• WORK TO DO
Reproduce all of the data word for word.

• DATA FOR PROCESSING
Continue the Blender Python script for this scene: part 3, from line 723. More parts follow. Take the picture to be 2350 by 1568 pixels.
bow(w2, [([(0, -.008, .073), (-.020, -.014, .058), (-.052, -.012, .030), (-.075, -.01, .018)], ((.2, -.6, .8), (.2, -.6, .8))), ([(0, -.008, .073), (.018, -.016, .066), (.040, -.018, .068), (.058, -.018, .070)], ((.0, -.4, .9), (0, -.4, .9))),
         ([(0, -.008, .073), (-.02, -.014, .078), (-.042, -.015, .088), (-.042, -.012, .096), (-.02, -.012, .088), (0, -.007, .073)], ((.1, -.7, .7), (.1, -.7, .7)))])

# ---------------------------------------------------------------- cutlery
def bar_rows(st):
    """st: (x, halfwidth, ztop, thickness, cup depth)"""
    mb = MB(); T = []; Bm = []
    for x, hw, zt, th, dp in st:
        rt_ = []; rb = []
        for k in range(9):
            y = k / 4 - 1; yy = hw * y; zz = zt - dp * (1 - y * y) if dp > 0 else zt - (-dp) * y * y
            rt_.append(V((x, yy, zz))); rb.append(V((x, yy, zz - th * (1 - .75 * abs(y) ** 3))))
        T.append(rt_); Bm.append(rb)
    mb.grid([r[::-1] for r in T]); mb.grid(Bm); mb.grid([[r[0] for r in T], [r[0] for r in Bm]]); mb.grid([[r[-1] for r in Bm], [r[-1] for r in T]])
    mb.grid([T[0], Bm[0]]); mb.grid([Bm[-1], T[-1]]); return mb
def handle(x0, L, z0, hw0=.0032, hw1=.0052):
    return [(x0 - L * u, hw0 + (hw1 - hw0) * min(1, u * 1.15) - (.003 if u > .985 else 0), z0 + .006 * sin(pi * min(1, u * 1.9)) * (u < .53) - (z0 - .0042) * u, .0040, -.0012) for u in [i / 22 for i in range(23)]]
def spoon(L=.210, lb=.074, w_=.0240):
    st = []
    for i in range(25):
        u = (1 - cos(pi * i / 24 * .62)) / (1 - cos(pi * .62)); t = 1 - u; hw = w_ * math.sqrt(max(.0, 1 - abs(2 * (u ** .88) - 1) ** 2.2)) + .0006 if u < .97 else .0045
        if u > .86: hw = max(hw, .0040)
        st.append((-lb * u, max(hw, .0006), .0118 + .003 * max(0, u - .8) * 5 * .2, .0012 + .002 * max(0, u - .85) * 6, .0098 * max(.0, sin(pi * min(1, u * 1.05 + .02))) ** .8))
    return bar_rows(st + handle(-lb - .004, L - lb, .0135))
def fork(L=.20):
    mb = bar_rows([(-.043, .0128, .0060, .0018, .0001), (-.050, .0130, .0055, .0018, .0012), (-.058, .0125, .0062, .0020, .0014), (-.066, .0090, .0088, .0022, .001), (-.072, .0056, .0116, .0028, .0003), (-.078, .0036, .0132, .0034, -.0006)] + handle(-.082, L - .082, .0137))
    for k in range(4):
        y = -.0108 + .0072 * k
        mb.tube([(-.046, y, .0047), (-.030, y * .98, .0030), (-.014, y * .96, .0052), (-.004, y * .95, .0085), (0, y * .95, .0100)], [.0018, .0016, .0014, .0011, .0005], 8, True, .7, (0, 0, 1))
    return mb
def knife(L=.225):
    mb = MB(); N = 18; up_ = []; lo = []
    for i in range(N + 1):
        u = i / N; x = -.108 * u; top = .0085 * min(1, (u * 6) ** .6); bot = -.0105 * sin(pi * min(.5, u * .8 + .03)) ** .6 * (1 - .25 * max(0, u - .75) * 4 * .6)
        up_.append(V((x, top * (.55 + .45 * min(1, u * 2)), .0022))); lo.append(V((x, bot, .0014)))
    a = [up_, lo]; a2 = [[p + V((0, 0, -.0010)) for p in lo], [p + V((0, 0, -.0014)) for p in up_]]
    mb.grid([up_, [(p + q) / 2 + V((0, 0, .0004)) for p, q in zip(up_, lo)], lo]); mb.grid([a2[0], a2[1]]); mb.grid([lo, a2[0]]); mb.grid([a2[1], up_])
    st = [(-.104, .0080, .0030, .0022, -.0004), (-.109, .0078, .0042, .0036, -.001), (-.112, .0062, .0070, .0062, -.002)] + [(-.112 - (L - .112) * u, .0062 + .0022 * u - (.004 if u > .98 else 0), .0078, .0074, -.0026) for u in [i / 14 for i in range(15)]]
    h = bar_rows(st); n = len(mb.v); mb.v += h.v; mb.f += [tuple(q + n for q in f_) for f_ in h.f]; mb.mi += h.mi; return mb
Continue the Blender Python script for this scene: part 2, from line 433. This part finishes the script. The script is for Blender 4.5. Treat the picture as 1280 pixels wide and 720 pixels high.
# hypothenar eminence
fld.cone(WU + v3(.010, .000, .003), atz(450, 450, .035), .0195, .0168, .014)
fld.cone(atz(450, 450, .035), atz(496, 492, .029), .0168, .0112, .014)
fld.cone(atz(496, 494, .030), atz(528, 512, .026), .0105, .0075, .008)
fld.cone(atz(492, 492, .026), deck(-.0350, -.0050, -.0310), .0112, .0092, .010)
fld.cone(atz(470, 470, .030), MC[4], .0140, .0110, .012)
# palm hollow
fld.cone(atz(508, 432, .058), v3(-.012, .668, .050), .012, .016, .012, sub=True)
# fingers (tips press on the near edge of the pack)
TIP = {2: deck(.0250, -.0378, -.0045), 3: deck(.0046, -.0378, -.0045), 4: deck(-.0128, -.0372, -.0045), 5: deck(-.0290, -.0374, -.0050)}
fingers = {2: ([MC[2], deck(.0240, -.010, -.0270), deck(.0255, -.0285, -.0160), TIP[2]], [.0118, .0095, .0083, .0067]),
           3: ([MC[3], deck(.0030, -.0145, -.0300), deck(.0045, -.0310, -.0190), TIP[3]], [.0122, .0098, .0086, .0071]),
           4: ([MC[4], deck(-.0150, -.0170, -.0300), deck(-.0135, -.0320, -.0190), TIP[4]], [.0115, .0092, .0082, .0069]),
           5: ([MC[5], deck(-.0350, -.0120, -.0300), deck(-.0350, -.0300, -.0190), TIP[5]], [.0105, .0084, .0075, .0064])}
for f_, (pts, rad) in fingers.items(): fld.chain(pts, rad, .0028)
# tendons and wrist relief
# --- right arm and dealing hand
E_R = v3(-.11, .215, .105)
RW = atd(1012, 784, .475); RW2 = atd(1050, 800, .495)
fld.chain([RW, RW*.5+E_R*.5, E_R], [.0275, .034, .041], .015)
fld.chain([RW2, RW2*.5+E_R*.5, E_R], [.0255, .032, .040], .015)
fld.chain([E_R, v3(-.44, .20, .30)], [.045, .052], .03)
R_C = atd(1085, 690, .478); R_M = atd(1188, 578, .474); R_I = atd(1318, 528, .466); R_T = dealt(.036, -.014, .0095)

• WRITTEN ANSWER
Continue the Blender Python script for this scene: part 3, from line 723. More parts follow. Take the picture to be 2350 by 1568 pixels.
bow(w2, [([(0, -.008, .073), (-.020, -.014, .058), (-.052, -.012, .030), (-.075, -.01, .018)], ((.2, -.6, .8), (.2, -.6, .8))), ([(0, -.008, .073), (.018, -.016, .066), (.040, -.018, .068), (.058, -.018, .070)], ((.0, -.4, .9), (0, -.4, .9))),
         ([(0, -.008, .073), (-.02, -.014, .078), (-.042, -.015, .088), (-.042, -.012, .096), (-.02, -.012, .088), (0, -.007, .073)], ((.1, -.7, .7), (.1, -.7, .7)))])

# ---------------------------------------------------------------- cutlery
def bar_rows(st):
    """st: (x, halfwidth, ztop, thickness, cup depth)"""
    mb = MB(); T = []; Bm = []
    for x, hw, zt, th, dp in st:
        rt_ = []; rb = []
        for k in range(9):
            y = k / 4 - 1; yy = hw * y; zz = zt - dp * (1 - y * y) if dp > 0 else zt - (-dp) * y * y
            rt_.append(V((x, yy, zz))); rb.append(V((x, yy, zz - th * (1 - .75 * abs(y) ** 3))))
        T.append(rt_); Bm.append(rb)
    mb.grid([r[::-1] for r in T]); mb.grid(Bm); mb.grid([[r[0] for r in T], [r[0] for r in Bm]]); mb.grid([[r[-1] for r in Bm], [r[-1] for r in T]])
    mb.grid([T[0], Bm[0]]); mb.grid([Bm[-1], T[-1]]); return mb
def handle(x0, L, z0, hw0=.0032, hw1=.0052):
    return [(x0 - L * u, hw0 + (hw1 - hw0) * min(1, u * 1.15) - (.003 if u > .985 else 0), z0 + .006 * sin(pi * min(1, u * 1.9)) * (u < .53) - (z0 - .0042) * u, .0040, -.0012) for u in [i / 22 for i in range(23)]]
def spoon(L=.210, lb=.074, w_=.0240):
    st = []
    for i in range(25):
        u = (1 - cos(pi * i / 24 * .62)) / (1 - cos(pi * .62)); t = 1 - u; hw = w_ * math.sqrt(max(.0, 1 - abs(2 * (u ** .88) - 1) ** 2.2)) + .0006 if u < .97 else .0045
        if u > .86: hw = max(hw, .0040)
        st.append((-lb * u, max(hw, .0006), .0118 + .003 * max(0, u - .8) * 5 * .2, .0012 + .002 * max(0, u - .85) * 6, .0098 * max(.0, sin(pi * min(1, u * 1.05 + .02))) ** .8))
    return bar_rows(st + handle(-lb - .004, L - lb, .0135))
def fork(L=.20):
    mb = bar_rows([(-.043, .0128, .0060, .0018, .0001), (-.050, .0130, .0055, .0018, .0012), (-.058, .0125, .0062, .0020, .0014), (-.066, .0090, .0088, .0022, .001), (-.072, .0056, .0116, .0028, .0003), (-.078, .0036, .0132, .0034, -.0006)] + handle(-.082, L - .082, .0137))
    for k in range(4):
        y = -.0108 + .0072 * k
        mb.tube([(-.046, y, .0047), (-.030, y * .98, .0030), (-.014, y * .96, .0052), (-.004, y * .95, .0085), (0, y * .95, .0100)], [.0018, .0016, .0014, .0011, .0005], 8, True, .7, (0, 0, 1))
    return mb
def knife(L=.225):
    mb = MB(); N = 18; up_ = []; lo = []
    for i in range(N + 1):
        u = i / N; x = -.108 * u; top = .0085 * min(1, (u * 6) ** .6); bot = -.0105 * sin(pi * min(.5, u * .8 + .03)) ** .6 * (1 - .25 * max(0, u - .75) * 4 * .6)
        up_.append(V((x, top * (.55 + .45 * min(1, u * 2)), .0022))); lo.append(V((x, bot, .0014)))
    a = [up_, lo]; a2 = [[p + V((0, 0, -.0010)) for p in lo], [p + V((0, 0, -.0014)) for p in up_]]
    mb.grid([up_, [(p + q) / 2 + V((0, 0, .0004)) for p, q in zip(up_, lo)], lo]); mb.grid([a2[0], a2[1]]); mb.grid([lo, a2[0]]); mb.grid([a2[1], up_])
    st = [(-.104, .0080, .0030, .0022, -.0004), (-.109, .0078, .0042, .0036, -.001), (-.112, .0062, .0070, .0062, -.002)] + [(-.112 - (L - .112) * u, .0062 + .0022 * u - (.004 if u > .98 else 0), .0078, .0074, -.0026) for u in [i / 14 for i in range(15)]]
    h = bar_rows(st); n = len(mb.v); mb.v += h.v; mb.f += [tuple(q + n for q in f_) for f_ in h.f]; mb.mi += h.mi; return mb
Continue the Blender Python script for this scene: part 2, from line 433. This part finishes the script. The script is for Blender 4.5. Treat the picture as 1280 pixels wide and 720 pixels high.
# hypothenar eminence
fld.cone(WU + v3(.010, .000, .003), atz(450, 450, .035), .0195, .0168, .014)
fld.cone(atz(450, 450, .035), atz(496, 492, .029), .0168, .0112, .014)
fld.cone(atz(496, 494, .030), atz(528, 512, .026), .0105, .0075, .008)
fld.cone(atz(492, 492, .026), deck(-.0350, -.0050, -.0310), .0112, .0092, .010)
fld.cone(atz(470, 470, .030), MC[4], .0140, .0110, .012)
# palm hollow
fld.cone(atz(508, 432, .058), v3(-.012, .668, .050), .012, .016, .012, sub=True)
# fingers (tips press on the near edge of the pack)
TIP = {2: deck(.0250, -.0378, -.0045), 3: deck(.0046, -.0378, -.0045), 4: deck(-.0128, -.0372, -.0045), 5: deck(-.0290, -.0374, -.0050)}
fingers = {2: ([MC[2], deck(.0240, -.010, -.0270), deck(.0255, -.0285, -.0160), TIP[2]], [.0118, .0095, .0083, .0067]),
           3: ([MC[3], deck(.0030, -.0145, -.0300), deck(.0045, -.0310, -.0190), TIP[3]], [.0122, .0098, .0086, .0071]),
           4: ([MC[4], deck(-.0150, -.0170, -.0300), deck(-.0135, -.0320, -.0190), TIP[4]], [.0115, .0092, .0082, .0069]),
           5: ([MC[5], deck(-.0350, -.0120, -.0300), deck(-.0350, -.0300, -.0190), TIP[5]], [.0105, .0084, .0075, .0064])}
for f_, (pts, rad) in fingers.items(): fld.chain(pts, rad, .0028)
# tendons and wrist relief
# --- right arm and dealing hand
E_R = v3(-.11, .215, .105)
RW = atd(1012, 784, .475); RW2 = atd(1050, 800, .495)
fld.chain([RW, RW*.5+E_R*.5, E_R], [.0275, .034, .041], .015)
fld.chain([RW2, RW2*.5+E_R*.5, E_R], [.0255, .032, .040], .015)
fld.chain([E_R, v3(-.44, .20, .30)], [.045, .052], .03)
R_C = atd(1085, 690, .478); R_M = atd(1188, 578, .474); R_I = atd(1318, 528, .466); R_T = dealt(.036, -.014, .0095)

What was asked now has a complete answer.